-- START --

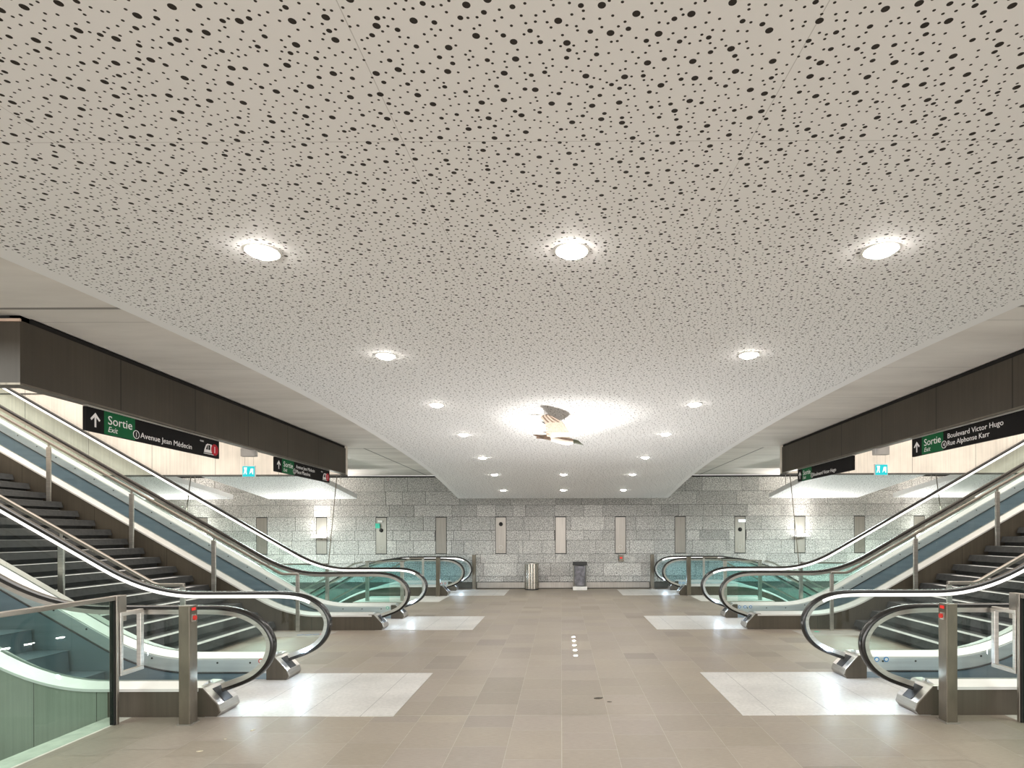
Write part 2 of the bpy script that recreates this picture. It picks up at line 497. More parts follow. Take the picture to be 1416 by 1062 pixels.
# ------------------------------------------------------------------ perforated canopy and side rafts
PROF = [(-4, 2.05), (-2, 2.42), (-.5, 2.645), (1.0, 2.81), (1.9, 2.90), (2.77, 2.982), (4.0, 3.05), (4.72, 3.079), (5.7, 3.099), (6.64, 3.104),
        (7.6, 3.097), (8.49, 3.079), (9.5, 3.044), (10.53, 3.005), (11.5, 2.955), (12.41, 2.89), (13.4, 2.79), (14.28, 2.69), (15.47, 2.548)]
def prof(y):
    for (a, za), (b, zb) in zip(PROF, PROF[1:]):
        if a <= y <= b:
            t = (y - a) / (b - a)
            return za + (zb - za) * t
    return PROF[0][1] if y < PROF[0][0] else PROF[-1][1]
def sprof(y):   # smoothed
    w = [(-.8, 1), (-.4, 2), (0, 3), (.4, 2), (.8, 1)]
    if y > 14.6 or y < -3: return prof(y)
    return sum(prof(y + d) * k for d, k in w) / 9

def curved_sheet(x0, x1, ya, yb, th, dz=0.0, tilt=0.0):
    """underside material 0, edges material 1; tilt bends the drop at the far end"""
    mb = MB(); N = 60; rings = []
    for k in range(N + 1):
        y = ya + (yb - ya) * k / N
        z = sprof(y) + dz
        rings.append([(x0, y, z), (x1, y, z), (x1, y, z + th), (x0, y, z + th)])
    mb.loft(rings, mis=lambda k, i: 0 if i == 0 else 1)
    mb.m[-1] = mb.m[-2] = 1
    return mb

struct(curved_sheet(-2.84, 2.84, -4, 15.47, .11).build('ceiling_canopy', [CANOPY, BOARD]))

RAFT_WORDS = {(-1, 0): 'white perforated ceiling raft glowing over the far left flight, nearer the hall of two',
              (-1, 1): 'white perforated ceiling raft seen past the left escalator handrail, farther out of two',
              (1, 0): 'white perforated ceiling raft glowing over the far right flight, nearer the hall of two',
              (1, 1): 'white perforated ceiling raft seen past the right escalator handrail, farther out of two'}
for s in (-1, 1):
    for k, (u0, u1) in enumerate(((5.57, 7.98), (8.93, 11.35))):
        yc = 13.5
        rt = empty('ceiling_raft', (s * .5 * (u0 + u1), yc, 2.7), RAFT_WORDS[(s, k)], 'ceiling raft', 'perforated rafts over the side flights')
        a, b = sorted((s * u0, s * u1))
        keep(curved_sheet(a, b, 11.6, 15.47, .12).build('perforated_board', [RAFTM, BOARD]), rt)
        for yy in (12.2, 13.3, 14.4, 15.2):
            for uu in (u0 + .35, u1 - .35):
                keep(MB().tube([(s * uu, yy, sprof(yy) + .11), (s * uu, yy, ZC + .002)], .008, 6).build('hanger_rod', STEEL), rt)

# ------------------------------------------------------------------ downlights
W3 = 1.5
rows = [2.77, 4.72, 6.64, 8.49, 10.53, 12.41, 14.28]
row_names = ['row nearest the camera', 'second row from the camera', 'third row from the camera', 'fourth row from the camera, near the bird',
             'fifth row, beyond the bird', 'sixth row, second last before the end wall', 'last row before the end wall']
for i, y in enumerate(rows):
    has_mid = i in (0, 5, 6)
    for x in ((-W3, 0, W3) if has_mid else (-W3, W3)):
        z = sprof(y)
        pos = {-W3: 'left', 0: 'centre', W3: 'right'}[x]
        d = empty('downlight', (x, y, z), 'round bright ceiling downlight, %s one of the %s' % (pos, row_names[i]), 'downlight', 'downlights in the perforated canopy')
        mb = MB()
        n = 24
        ring = lambda r, h: [(r * math.cos(2 * PI * j / n), r * math.sin(2 * PI * j / n), h) for j in range(n)]
        mb.loft([ring(.088, .01), ring(.088, -.006), ring(.078, -.010), ring(.070, -.004), ring(.070, .01)], caps=False)
        mb.build('trim_ring', WHITEP, d, smooth=True)
        mb = MB()
        mb.loft([ring(.071, .004), ring(.068, -.012), ring(.052, -.024), ring(.025, -.031), ring(.004, -.033)])
        mb.build('diffuser', LAMP, d, smooth=True)
        lamp('AREA', 'downlight_lamp', (x, y, z - .045), 9.5, size=.13)
for y in (.85, -1.07, -3.0):
    for x in (-W3, 0, W3):
        lamp('AREA', 'downlight_lamp', (x, y, sprof(y) - .045), 12, size=.13)

# ------------------------------------------------------------------ escalators
NEWEL = [(.46, .185), (.25, .262), (.12, .345), (.035, .455), (0, .585), (.022, .70), (.11, .82), (.27, .912), (.47, .953), (.77, .96)]
def catmull(P, n=6):
    out = []
    for i in range(len(P) - 1):
        p0, p1, p2, p3 = P[max(i - 1, 0)], P[i], P[i + 1], P[min(i + 2, len(P) - 1)]
        for k in range(n):
            t = k / n
            out.append(tuple(.5 * (2 * b + (c - a) * t + (2 * a - 5 * b + 4 * c - d) * t * t + (-a + 3 * b - 3 * c + d) * t ** 3)
                             for a, b, c, d in zip(p0, p1, p2, p3)))
    out.append(P[-1])
    return out

def sweep(path, section, X, mi=0, mb=None):
    """path of (u, z); section of (y, n): n along the path's left-hand normal (outward of the newel). X maps u to x."""
    mb = mb or MB(); rings = []
    for k, (u, z) in enumerate(path):
        a = path[max(k - 1, 0)]; b = path[min(k + 1, len(path) - 1)]
        t = Vector((b[0] - a[0], b[1] - a[1])).normalized()
        nx, nz = -t.y, t.x
        rings.append([(X(u + n * nx), y, z + n * nz) for y, n in section])
    mb.loft(rings, mi)
    return mb

def vsweep(us, zfun, section, X, mi=0, mb=None):
    """section of (y, dz) lifted by zfun(u)"""
    mb = mb or MB()
    mb.loft([[(X(u), y, zfun(u) + dz) for y, dz in section] for u in us], mi)
    return mb

def pictogram(mb, mi_ring, mi_in, x, y, z, r):
    mb.cyl((x, y, z), r, -.003, axis=1, n=16, mi=mi_ring)
    mb.cyl((x, y - .003, z), r * .62, -.002, axis=1, n=16, mi=mi_in)

def escalator(s, ya, u0, kink, sign, uend, label, group, stickers, column_back=False):
    Wd = 1.55
    yb = ya + Wd
    T = .5 if sign > 0 else .75
    def f(u):
        d = u - kink
        if d <= -T: return 0.0
        if d >= T: return sign * T30 * d
        return sign * T30 * (d + T) ** 2 / (4 * T)
    X = lambda u: s * u
    pane = BLUEG if sign < 0 else GLASS
    root = empty('escalator', (s * (u0 + 2.0), ya + Wd / 2, 0), label, 'escalator', group)
    us = [kink - T - .9 + .1 * k for k in range(int((T + .9) * 2 / .1) + 1)]
    incl = [u for u in us if u > 3.45]
    far = [uend - .01 * 0]
    full = lambda a: [a] + [u for u in us if u > a + .02] + far
    newel = catmull([(u0 + du, z) for du, z in NEWEL])
    top = newel + [(u, .96 + f(u)) for u in us if u > u0 + .8] + [(uend, .96 + f(uend))]
    b0 = u0 + .60                                   # where decks start behind the newel
    for side in (0, 1):
        V = (lambda v: ya + v) if side == 0 else (lambda v: yb - v)
        vg = .15
        yc = V(vg)
        inw = 1 if side == 0 else -1
        sec = [(-.039, -.034), (-.040, -.020), (-.034, -.006), (-.022, 0), (.022, 0), (.034, -.006), (.040, -.020), (.039, -.034)]
        keep(sweep(top, [(yc + a, n) for a, n in sec], X).build('handrail', RUBBER, smooth=True), root)
        keep(sweep(top, [(yc - .024, -.030), (yc + .024, -.030), (yc + .021, -.078), (yc - .021, -.078)], X).build('handrail_guide', STEEL), root)
        g0, g1 = yc + inw * .0235, yc + inw * .031
        keep(sweep([p for p in top if p[0] > u0 + .2 and p[1] > .85], [(g0, -.040), (g1, -.040), (g1, -.070), (g0, -.070)], X).build('handrail_light', LEDW), root)
        # glass, one pane after another
        joints = [3.78, 4.47] + [5.27 + k for k in range(0, 9)]
        joints = [j for j in joints if u0 + 1.0 < j < uend - .2] + [uend]
        inner = []
        for k, (u, z) in enumerate(top):
            a = top[max(k - 1, 0)]; b = top[min(k + 1, len(top) - 1)]
            t = Vector((b[0] - a[0], b[1] - a[1])).normalized()
            inner.append((u + .072 * t.y, z - .072 * t.x))
        nj = joints[0]
        poly = [p for p in inner if p[0] < nj - .004 and p[1] > .24] + [(nj - .003, 0.885 + f(nj)), (nj - .003, .268 + f(nj)), (b0, .268)]
        keep(MB().prism([(X(u), z) for u, z in poly], 1, yc - .006, yc + .006).build('glass_pane', pane), root)
        for ja, jb in zip(joints, joints[1:]):
            n = 8; mb = MB(); rings = []
            for k in range(n + 1):
                u = ja + .003 + (jb - ja - .006) * k / n
                zb, zt = .268 + f(u), 0.885 + f(u)
                rings.append([(X(u), yc - .006, zb), (X(u), yc + .006, zb), (X(u), yc + .006, zt), (X(u), yc - .006, zt)])
            keep(mb.loft(rings).build('glass_pane', pane), root)
        # decks, skirt, cladding
        U = full(b0)
        keep(vsweep(U, f, [(V(-.012), .225), (V(-.012), .25), (V(.135), .282), (V(.135), .25)], X).build('outer_deck', ALU), root)
        keep(vsweep(U, f, [(V(.165), .285), (V(.165), .262), (V(.255), .21), (V(.255), .232)], X).build('inner_deck', ALU), root)
        mb = vsweep(full(b0 + .03), f, [(V(.245), .218), (V(.265), .218), (V(.265), .07), (V(.245), .07)], X)
        u = b0 + .25
        while u < uend - .1:
            z = .185 + f(u)
            mb.cyl((X(u), V(.264), z), .011, inw * .004, axis=1, n=8, mi=1)
            u += .36
        keep(mb.build('skirt_panel', [SKIRT, BLACK]), root)
        keep(vsweep(full(b0 + .03), f, [(V(.245), .07), (V(.265), .07), (V(.265), -.42), (V(.245), -.42)], X).build('lower_skirt', SKIRTB), root)
        keep(vsweep(full(b0 + .25), f, [(V(.266), .085), (V(.280), .08), (V(.280), .07), (V(.266), .065)], X).build('skirt_brush', BLACK), root)
        over_pit = sign > 0 and ya == YA and side == 0      # this face goes on down past the floor's edge
        UU = full(u0 + .55)
        cut = [u for u in UU if u <= XV] + [XV]
        spans = [(cut, 'cladding', CLAD, False), ([XV] + [u for u in UU if u > XV + .01], 'pit_cladding', PITW, True)] if over_pit else [(UU, 'cladding', CLAD, False)]
        for uu_, nm_, mat_, deep in spans:
            rings = []
            for u in uu_:
                zt = .226 + f(u)
                zbm = -3.0 if deep else (max(0.0, zt - 1.15) if (sign > 0) else (zt - 1.15 if u > XV else 0.0))
                rings.append([(X(u), V(0), zt), (X(u), V(.02), zt), (X(u), V(.02), zbm), (X(u), V(0), zbm)])
            keep(MB().loft(rings).build(nm_, mat_), root)
        # the inlet where the handrail dives into the plinth
        pr = [(u0 + .66, .0), (u0 + .44, .0), (u0 + .405, .045), (u0 + .425, .11), (u0 + .565, .258), (u0 + .66, .262)]
        y0c, y1c = sorted((V(-.004), V(.30)))
        mb = MB().prism([(X(u), z) for u, z in pr], 1, y0c, y1c); mb.m[0] = mb.m[1] = 1
        cap = keep(mb.build('newel_cap', [STEEL, CLAD], bevel=.010), root)
        a, b = (u0 + .432, .118), (u0 + .54, .231)
        d = Vector((b[0] - a[0], b[1] - a[1])).normalized(); n = Vector((-d.y, d.x))
        def rect(lo, hi, off):
            L = Vector((b[0] - a[0], b[1] - a[1])).length
            return [(a[0] + d.x * L * t + n.x * o2, a[1] + d.y * L * t + n.y * o2) for t, o2 in ((lo, -.004), (hi, -.004), (hi, off), (lo, off))]
        y0c, y1c = sorted((V(.085), V(.215)))
        op = keep(MB().prism([(X(u), z) for u, z in rect(-.05, .95, .006)], 1, y0c, y1c).build('inlet_opening', BLACK, bevel=.003), root)
        # blue-white lamp beside the comb
        keep(MB().box(*sorted((X(u0 + .285), X(u0 + .325))), *sorted((V(.18), V(.215))), .285, .312).build('comb_light', LEDB, bevel=.006), root)
        lamp('POINT', 'comb_lamp', (X(u0 + .30), V(.25), .285), 2.6, col=(.66, .82, 1), size=.03)
    # steps
    rise, go = .2309, .4
    stp = None
    k = 0
    u = kink + .02
    while u < min(uend, kink + 7.5) - .4:
        z = k * rise - .13 if sign > 0 else -(k + 1) * rise
        if sign > 0: prf = [(0, -.231), (.02, -.01), (0, 0), (go, 0), (go, -.03), (.05, -.231)]
        else: prf = [(0, 0), (go, 0), (go + .0, -.01), (go - .02, -.231), (go - .05, -.231), (go - .04, -.03), (0, -.03)]
        st = MB().prism([(s * a, c) for a, c in prf], 1, ya + .285, yb - .285).build('step', STEPM)
        st.location = (s * u, 0, z if sign > 0 else z + rise - .15)
        keep(st, root)
        u += go; k += 1
    keep(MB().box(*sorted((X(kink - 1.0), X(kink + .03))), ya + .285, yb - .285, -.02, .004).build('step_band', STEPM), root)
    keep(MB().box(*sorted((X(1.53), X(kink - 1.12))), ya + .002, yb - .002, -.002, .0035).build('landing_plate', PLATE), root)
    keep(MB().box(*sorted((X(kink - 1.12), X(kink - .98))), ya + .29, yb - .29, -.002, .008).build('comb_plate', STEEL), root)
    # pictograms on the far inner deck and on the glass
    if stickers:
        mb = MB()
        uu = stickers[0]
        for c in stickers[1]:
            yy = yb - .262
            pictogram(mb, {'r': 0, 'b': 1, 'g': 2}[c], 3, X(uu), yy - .006, .205, .028)
            uu += .105
        keep(mb.build('pictogram', [REDP, BLUEP, GREENP, WHITEP]), root)
    return root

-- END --

Repeat only the lines between the start of the data and the line with "15.47, .11).build('ceiling_canopy', [CANOPY, BOARD]))", including those two lines, and skip the pictures.

Write part 2 of the bpy script that recreates this picture. It picks up at line 497. More parts follow. Take the picture to be 1416 by 1062 pixels.
# ------------------------------------------------------------------ perforated canopy and side rafts
PROF = [(-4, 2.05), (-2, 2.42), (-.5, 2.645), (1.0, 2.81), (1.9, 2.90), (2.77, 2.982), (4.0, 3.05), (4.72, 3.079), (5.7, 3.099), (6.64, 3.104),
        (7.6, 3.097), (8.49, 3.079), (9.5, 3.044), (10.53, 3.005), (11.5, 2.955), (12.41, 2.89), (13.4, 2.79), (14.28, 2.69), (15.47, 2.548)]
def prof(y):
    for (a, za), (b, zb) in zip(PROF, PROF[1:]):
        if a <= y <= b:
            t = (y - a) / (b - a)
            return za + (zb - za) * t
    return PROF[0][1] if y < PROF[0][0] else PROF[-1][1]
def sprof(y):   # smoothed
    w = [(-.8, 1), (-.4, 2), (0, 3), (.4, 2), (.8, 1)]
    if y > 14.6 or y < -3: return prof(y)
    return sum(prof(y + d) * k for d, k in w) / 9

def curved_sheet(x0, x1, ya, yb, th, dz=0.0, tilt=0.0):
    """underside material 0, edges material 1; tilt bends the drop at the far end"""
    mb = MB(); N = 60; rings = []
    for k in range(N + 1):
        y = ya + (yb - ya) * k / N
        z = sprof(y) + dz
        rings.append([(x0, y, z), (x1, y, z), (x1, y, z + th), (x0, y, z + th)])
    mb.loft(rings, mis=lambda k, i: 0 if i == 0 else 1)
    mb.m[-1] = mb.m[-2] = 1
    return mb

struct(curved_sheet(-2.84, 2.84, -4, 15.47, .11).build('ceiling_canopy', [CANOPY, BOARD]))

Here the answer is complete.